Amid pending Rafah offensive, Hamas accepts ceasefire terms
text_fieldsCairo: Amidst an ongoing Israeli military assault on Rafah, Hamas declared on Monday that it has agreed to the terms of a ceasefire agreement in Gaza. However, no specifics had been disclosed, and Israel's response was also expected given concerns expressed by its officials, according to sources.
In a statement published on its official website, Hamas said it has informed Qatari and Egyptian mediators of its decision, the BBC reported.
It said its leader, Ismail Haniyeh, conducted a telephone call with Qatar's Prime Minister, Sheikh Mohammed bin Abdulrahman Al Thani, and Egyptian Intelligence Minister Abbas Kamel, and informed them of Hamas's approval of their proposal regarding a ceasefire agreement.
Hamas said that now it was up to Israel to respond.
Details of the ceasefire deal, especially its duration and the fate of Israeli captives in Gaza are still to be known.
There were also reports that Israel was not fully on board with the ceasefire deal as hammered out, but no reaction had come from it yet.
Israel's Channel 12 quoted Israeli officials as saying that their negotiating team has just received Hamas’s response from the mediators, and is now carefully evaluating it and will issue comments later this evening.
It also quoted the officials as saying that "this is not the same proposal" for a deal that Israel and Egypt agreed upon 10 days ago, and that served as the basis for the indirect negotiations since then, as "all kinds of clauses" have been inserted.
The developments came soon after US President Joe Biden reiterated "his clear position on Rafah" during a phone call with Israel's Prime Minister Benjamin Netanyahu, that it will not support an invasion of Rafah without a plan to help the civilians sheltering there.
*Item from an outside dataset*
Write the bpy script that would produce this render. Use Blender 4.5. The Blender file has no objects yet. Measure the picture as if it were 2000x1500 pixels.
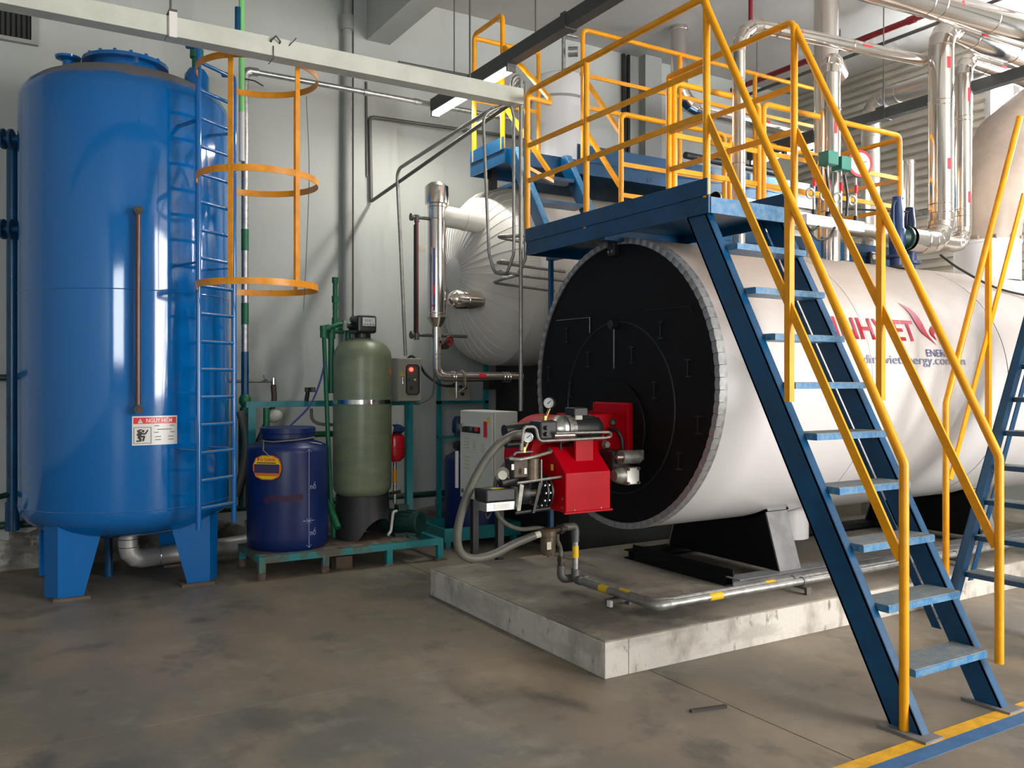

On Sunday, Netanyahu, as negotiations resumed in Egypt to strike a deal for a pause in Israel's Gaza offensive in return for the release of hostages taken by Hamas, asserted that his country will not accept Hamas's demands to end the Gaza war.
"We are not ready to accept a situation in which the Hamas battalions come out of their bunkers, take control of Gaza again, rebuild their military infrastructure, and return to threatening the citizens of Israel in the surrounding communities, in the cities of the south, in all parts of the country," he had said.